Mumbai: The multiple prime lending rate (PLR)
system with a cap on advance rates, which are likely to be
recommended by a Reserve Bank panel, would bring more
transparency in the lending operations, bankers said.
"This (a ceiling on the sub-PLR advances) is a welcome
move. Capping the sub-PLR loans will help to avoid undue
competition in the market. There will be more transparency and
relevance to BPLR mechanism in the industry," Union Bank of
India DGM Corporate Banking R G Kelkar told a news agency here.
At present larger banks, with deep pockets, woo prime-
customers offering loans at very lower rates, thereby putting
pressure on their smaller competitors.
Discriminating pricing of wholesale and retail loans will
help to develop more customer-confidence. The double-PLR
system will also help banks to price their advances in a
better way, Kelkar said.
The RBI panel, headed by RBI Executive Director Deepak
Mohanty and comprising external experts and Indian Banks
Association, is understood to have mooted two PLRs — one for
retail and one for wholesale borrowers in its draft report —
which is most likely to be inducted in the final report.
The RBI-group is likely to submit its report to apex
bank Governor, D Subbarao by the end of this month.
"There is a possibility that banks may maintain their
retail PLR at around 12 per cent. Ideally, the wholesale
benchmarking could be 200-300 basis points below this," Kelkar
said.
The RBI constituted a special working group to revisit
the existing BPLR structure in July to bring more transparency
and uniformity in the manner in which banks arrive the BPLR.
Kotak Mahindra Bank's head retail liabilities K V S Manian
said many private sector banks already have the system of
double BPLRs and a regulation in this effect is unlikely to
result in any major impacts in the industry.
"This is not going to cause any major changes in the
market, as banks will adjust their PLRs in such a way not to
lose the prime customer-base," Manian said.
However, a senior official with IDBI Bank, said if banks
are asked to curb their sub-PLR loans, it may hit their asset
book. "Interest rates are determined by the market. If banks
are asked to curb their sub-PLR loans, this will affect the
business of banks, as potential clients may move to other
lenders offering lowest rates," the official said.

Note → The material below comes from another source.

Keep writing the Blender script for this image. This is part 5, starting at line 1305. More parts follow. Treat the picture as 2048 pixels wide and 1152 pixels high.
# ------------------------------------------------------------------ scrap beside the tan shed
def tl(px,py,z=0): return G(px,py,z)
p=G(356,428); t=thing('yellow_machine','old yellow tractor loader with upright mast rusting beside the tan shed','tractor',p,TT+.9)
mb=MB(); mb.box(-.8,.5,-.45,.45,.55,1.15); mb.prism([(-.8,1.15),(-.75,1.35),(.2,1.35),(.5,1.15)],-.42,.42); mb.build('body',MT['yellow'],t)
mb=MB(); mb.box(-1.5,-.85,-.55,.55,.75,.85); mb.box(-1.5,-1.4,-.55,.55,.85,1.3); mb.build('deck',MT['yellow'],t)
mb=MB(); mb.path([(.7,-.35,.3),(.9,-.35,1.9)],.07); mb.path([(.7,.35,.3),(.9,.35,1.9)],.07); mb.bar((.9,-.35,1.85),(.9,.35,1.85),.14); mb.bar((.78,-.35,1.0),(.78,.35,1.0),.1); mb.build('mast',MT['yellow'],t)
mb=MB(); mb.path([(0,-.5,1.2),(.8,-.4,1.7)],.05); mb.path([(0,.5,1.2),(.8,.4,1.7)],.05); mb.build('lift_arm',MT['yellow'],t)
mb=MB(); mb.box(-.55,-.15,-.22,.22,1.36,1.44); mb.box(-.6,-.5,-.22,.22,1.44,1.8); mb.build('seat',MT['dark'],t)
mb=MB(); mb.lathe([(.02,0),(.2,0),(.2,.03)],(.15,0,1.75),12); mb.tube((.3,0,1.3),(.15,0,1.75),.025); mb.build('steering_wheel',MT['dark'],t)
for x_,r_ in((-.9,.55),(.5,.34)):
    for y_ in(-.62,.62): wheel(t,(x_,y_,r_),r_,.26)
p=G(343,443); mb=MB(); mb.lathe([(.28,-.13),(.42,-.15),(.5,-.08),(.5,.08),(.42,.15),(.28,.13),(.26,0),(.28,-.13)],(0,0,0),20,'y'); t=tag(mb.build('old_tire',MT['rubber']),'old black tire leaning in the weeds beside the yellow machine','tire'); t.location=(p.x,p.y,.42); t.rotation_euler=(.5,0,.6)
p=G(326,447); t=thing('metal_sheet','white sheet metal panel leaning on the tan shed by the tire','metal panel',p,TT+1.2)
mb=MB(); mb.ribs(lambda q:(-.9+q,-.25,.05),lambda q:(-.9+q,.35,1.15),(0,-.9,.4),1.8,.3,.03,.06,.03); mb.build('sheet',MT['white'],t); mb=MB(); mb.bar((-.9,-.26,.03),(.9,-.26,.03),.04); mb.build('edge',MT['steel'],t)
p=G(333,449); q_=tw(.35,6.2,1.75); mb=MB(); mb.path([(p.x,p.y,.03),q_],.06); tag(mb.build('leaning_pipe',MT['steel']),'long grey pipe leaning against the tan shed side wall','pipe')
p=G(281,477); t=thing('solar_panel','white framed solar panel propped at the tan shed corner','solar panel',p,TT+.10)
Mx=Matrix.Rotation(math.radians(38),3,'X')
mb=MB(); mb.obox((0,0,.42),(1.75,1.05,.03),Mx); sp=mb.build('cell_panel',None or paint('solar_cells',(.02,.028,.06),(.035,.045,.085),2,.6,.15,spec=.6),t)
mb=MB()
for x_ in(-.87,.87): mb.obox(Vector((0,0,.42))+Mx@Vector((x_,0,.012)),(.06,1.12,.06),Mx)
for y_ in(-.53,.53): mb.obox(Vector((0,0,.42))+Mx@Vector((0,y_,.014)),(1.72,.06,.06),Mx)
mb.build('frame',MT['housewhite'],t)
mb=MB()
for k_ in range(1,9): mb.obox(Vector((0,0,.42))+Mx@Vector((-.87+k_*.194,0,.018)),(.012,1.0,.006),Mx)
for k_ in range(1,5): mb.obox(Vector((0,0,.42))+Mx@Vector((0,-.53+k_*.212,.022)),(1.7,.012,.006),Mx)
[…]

Though the exclusion of home loans from the BPLR's fold
was under consideration, the working group is unlikely to
accept this suggestion as it feels that double BPLR system
will alone help to bring transparency in banks' lending,
sources said.
Once RBI puts a ceiling to the sub-PLR advances, banks
cannot lend to potential customers at very lower rates beyond
a percentage of their total incremental advances.